If it is a fact then it cannot function as the source of a normative claim. After all, you can’t get an ought from an is. So the adherent of the view that the fact/value dichotomy is itself a fact can offer no reason why it ought to guide our moral reasoning—at least, he cannot do so without falling into contradiction.* If the fact/value dichotomy is a fact then on its own terms we cannot derive from it any moral obligation, including the obligation to heed the fact/value dichotomy as any sort of “limiting principle” to our conception of morality. If it is a fact then it is of no moral consequence.

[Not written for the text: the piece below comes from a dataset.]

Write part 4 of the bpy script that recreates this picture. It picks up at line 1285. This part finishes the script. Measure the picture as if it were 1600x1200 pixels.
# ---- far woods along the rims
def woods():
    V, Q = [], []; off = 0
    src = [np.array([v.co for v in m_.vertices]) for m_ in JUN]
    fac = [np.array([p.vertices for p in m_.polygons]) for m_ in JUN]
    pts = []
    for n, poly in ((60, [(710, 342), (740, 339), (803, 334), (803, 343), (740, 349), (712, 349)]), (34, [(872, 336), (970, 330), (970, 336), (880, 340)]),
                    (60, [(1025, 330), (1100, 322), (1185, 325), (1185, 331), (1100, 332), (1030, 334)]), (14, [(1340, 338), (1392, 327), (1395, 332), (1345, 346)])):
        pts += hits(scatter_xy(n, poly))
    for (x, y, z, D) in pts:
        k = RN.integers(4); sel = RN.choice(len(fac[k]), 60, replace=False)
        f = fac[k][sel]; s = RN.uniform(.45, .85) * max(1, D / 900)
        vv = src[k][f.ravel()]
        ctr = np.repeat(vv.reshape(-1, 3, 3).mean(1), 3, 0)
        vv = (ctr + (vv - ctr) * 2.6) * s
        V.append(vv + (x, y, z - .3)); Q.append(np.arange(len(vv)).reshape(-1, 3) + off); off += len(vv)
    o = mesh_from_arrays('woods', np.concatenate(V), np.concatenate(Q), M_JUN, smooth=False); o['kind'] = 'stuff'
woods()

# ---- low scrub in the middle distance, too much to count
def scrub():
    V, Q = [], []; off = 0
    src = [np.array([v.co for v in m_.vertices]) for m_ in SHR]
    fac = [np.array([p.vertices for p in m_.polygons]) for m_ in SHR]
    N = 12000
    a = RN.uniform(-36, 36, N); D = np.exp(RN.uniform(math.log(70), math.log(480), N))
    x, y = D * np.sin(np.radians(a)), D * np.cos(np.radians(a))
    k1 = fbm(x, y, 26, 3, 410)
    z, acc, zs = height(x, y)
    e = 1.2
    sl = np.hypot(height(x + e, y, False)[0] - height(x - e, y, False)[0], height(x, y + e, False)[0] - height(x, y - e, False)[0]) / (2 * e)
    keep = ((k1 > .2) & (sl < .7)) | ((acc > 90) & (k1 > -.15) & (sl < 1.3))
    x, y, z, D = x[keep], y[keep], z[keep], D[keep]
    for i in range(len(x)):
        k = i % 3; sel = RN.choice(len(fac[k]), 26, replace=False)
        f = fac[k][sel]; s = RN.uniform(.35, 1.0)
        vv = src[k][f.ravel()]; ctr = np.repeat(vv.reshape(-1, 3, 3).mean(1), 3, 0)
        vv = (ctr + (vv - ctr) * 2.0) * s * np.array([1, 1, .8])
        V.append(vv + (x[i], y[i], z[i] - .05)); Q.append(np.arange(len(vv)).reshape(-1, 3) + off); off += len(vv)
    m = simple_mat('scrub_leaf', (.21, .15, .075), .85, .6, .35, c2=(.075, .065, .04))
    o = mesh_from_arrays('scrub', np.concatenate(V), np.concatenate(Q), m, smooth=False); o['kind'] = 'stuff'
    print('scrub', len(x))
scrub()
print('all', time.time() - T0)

If the fact/value dichotomy is a value then by its own terms it can’t be a fact, nor can it be derived from facts; it can’t be validated empirically and so by definition can’t be a “positive claim.” So the adherent of the view that the fact/value dichotomy is itself a value enjoins us to believe a claim about the nature of moral epistemology that by his own standard cannot be factual. It cannot be grounded empirically and so cannot be the object of scientific inquiry or provide a posteriori justification for any belief. If there is no empirical basis for believing the fact/value dichotomy, then the burden is on the empiricist to explain how it is true. And if it cannot provide a posteriori justification for any belief, it cannot do so for any specific belief about whether a given proposition is a fact or a value: after all, whether a proposition is a fact or a value is a matter of fact, not of value.

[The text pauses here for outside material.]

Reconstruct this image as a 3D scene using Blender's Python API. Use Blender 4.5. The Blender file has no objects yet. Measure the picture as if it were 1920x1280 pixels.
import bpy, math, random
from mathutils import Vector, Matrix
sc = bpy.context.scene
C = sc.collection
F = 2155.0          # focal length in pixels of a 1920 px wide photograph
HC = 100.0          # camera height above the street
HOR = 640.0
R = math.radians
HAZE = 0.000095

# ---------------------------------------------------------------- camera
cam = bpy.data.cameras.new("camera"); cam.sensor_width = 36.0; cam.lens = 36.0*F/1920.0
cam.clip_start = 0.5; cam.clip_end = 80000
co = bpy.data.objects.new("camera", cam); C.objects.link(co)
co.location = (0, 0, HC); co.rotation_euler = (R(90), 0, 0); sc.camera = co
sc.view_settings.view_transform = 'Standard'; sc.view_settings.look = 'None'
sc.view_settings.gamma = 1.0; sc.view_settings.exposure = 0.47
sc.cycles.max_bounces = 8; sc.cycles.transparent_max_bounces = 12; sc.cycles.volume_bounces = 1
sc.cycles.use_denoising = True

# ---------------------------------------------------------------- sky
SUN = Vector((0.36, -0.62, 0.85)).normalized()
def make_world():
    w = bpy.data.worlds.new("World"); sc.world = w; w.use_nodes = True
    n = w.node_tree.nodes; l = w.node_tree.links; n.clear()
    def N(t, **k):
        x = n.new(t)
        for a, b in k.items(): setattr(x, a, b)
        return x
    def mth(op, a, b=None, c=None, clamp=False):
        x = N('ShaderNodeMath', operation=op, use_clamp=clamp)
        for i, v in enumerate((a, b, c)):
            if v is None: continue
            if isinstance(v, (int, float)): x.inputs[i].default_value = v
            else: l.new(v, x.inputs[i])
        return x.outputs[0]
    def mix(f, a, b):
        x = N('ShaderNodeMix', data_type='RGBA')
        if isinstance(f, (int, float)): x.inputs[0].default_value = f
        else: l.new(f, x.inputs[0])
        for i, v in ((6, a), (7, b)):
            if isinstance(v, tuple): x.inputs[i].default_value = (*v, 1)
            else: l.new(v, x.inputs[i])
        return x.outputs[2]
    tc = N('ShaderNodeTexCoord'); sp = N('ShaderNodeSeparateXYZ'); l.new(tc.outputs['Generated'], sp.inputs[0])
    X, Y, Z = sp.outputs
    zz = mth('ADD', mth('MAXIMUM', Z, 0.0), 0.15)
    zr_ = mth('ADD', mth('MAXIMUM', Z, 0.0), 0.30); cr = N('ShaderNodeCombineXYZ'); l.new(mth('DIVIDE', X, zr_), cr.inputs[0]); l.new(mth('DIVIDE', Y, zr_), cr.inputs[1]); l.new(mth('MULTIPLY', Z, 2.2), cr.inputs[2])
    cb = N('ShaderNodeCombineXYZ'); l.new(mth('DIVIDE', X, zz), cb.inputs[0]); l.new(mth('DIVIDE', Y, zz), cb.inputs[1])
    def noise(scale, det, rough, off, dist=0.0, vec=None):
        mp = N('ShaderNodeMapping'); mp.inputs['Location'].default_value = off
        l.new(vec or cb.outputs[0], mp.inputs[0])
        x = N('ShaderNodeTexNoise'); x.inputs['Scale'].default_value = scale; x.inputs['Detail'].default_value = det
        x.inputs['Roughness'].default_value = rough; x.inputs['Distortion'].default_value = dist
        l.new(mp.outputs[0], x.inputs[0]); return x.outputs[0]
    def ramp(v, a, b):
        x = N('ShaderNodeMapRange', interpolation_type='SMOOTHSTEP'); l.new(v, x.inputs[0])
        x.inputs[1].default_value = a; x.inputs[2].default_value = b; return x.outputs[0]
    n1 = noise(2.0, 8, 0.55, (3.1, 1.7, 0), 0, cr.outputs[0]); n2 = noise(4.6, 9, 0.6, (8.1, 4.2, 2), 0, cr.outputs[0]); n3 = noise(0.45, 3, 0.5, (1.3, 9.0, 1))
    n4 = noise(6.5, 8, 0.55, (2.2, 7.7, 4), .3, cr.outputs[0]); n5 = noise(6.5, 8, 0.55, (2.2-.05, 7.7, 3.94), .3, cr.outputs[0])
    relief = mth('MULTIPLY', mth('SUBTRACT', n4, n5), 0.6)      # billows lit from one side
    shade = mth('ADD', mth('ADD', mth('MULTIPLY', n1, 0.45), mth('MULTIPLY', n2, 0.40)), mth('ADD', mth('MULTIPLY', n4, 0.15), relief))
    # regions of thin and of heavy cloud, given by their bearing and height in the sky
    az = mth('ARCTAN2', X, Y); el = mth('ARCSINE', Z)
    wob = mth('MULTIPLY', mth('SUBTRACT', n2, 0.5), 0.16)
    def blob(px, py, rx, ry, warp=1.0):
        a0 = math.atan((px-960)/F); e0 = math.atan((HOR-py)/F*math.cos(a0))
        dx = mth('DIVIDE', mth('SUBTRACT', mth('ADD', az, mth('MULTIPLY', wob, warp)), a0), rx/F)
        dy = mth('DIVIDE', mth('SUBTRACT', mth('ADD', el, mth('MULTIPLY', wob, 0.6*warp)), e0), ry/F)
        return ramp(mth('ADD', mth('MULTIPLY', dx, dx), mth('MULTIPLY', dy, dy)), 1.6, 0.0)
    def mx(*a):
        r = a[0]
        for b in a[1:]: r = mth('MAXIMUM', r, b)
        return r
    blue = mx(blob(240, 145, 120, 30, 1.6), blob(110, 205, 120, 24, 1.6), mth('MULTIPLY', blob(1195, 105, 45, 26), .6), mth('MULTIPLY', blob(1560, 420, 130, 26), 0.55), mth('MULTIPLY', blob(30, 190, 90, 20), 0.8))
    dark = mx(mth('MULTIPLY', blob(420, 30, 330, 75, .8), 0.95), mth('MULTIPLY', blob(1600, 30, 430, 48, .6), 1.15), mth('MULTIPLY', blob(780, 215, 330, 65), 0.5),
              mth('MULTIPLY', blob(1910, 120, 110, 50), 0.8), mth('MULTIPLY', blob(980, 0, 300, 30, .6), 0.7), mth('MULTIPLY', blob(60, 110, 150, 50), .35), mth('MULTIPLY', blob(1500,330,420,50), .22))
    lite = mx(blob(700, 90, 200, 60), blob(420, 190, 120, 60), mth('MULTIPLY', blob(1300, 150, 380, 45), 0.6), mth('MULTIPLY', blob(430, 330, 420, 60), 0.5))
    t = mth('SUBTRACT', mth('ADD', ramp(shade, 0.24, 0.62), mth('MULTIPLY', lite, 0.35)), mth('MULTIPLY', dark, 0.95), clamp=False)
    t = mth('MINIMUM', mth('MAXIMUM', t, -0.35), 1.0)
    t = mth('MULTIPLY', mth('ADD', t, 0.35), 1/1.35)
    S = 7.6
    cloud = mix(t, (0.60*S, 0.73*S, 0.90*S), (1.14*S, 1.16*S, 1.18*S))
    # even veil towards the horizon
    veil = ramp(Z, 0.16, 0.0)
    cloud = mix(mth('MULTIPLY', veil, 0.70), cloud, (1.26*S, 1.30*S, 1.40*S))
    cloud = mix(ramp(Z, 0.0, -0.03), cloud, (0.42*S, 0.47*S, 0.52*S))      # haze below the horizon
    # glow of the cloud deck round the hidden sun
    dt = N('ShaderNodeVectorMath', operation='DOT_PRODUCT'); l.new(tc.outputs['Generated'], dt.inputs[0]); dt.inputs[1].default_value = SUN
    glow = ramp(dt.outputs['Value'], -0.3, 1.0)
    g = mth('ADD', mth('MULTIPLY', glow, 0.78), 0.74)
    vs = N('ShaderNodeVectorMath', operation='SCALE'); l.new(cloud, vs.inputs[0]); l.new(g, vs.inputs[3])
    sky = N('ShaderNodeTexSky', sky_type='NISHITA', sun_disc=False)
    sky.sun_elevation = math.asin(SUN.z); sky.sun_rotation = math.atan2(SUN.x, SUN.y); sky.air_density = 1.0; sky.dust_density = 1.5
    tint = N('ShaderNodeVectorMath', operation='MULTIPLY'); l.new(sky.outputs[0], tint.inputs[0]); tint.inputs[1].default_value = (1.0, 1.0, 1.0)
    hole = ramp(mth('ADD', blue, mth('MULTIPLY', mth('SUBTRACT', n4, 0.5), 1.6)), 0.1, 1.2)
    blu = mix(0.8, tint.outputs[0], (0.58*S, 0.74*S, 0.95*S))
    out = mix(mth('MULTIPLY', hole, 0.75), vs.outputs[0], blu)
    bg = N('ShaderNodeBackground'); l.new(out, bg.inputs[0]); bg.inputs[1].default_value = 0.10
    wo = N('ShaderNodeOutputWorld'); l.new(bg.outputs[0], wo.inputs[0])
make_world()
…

Conclusion: if this criticism is valid, then the fact/value dichotomy is seriously self-undercutting and should be abandoned.
* Nor, for that matter, can he say how the fact that there are facts creates any moral duty whatsoever for us to affirm facts. It would appear that his position actually bars him from doing so. So our attitude toward facts, itself not being a fact, must be a value with no basis in fact.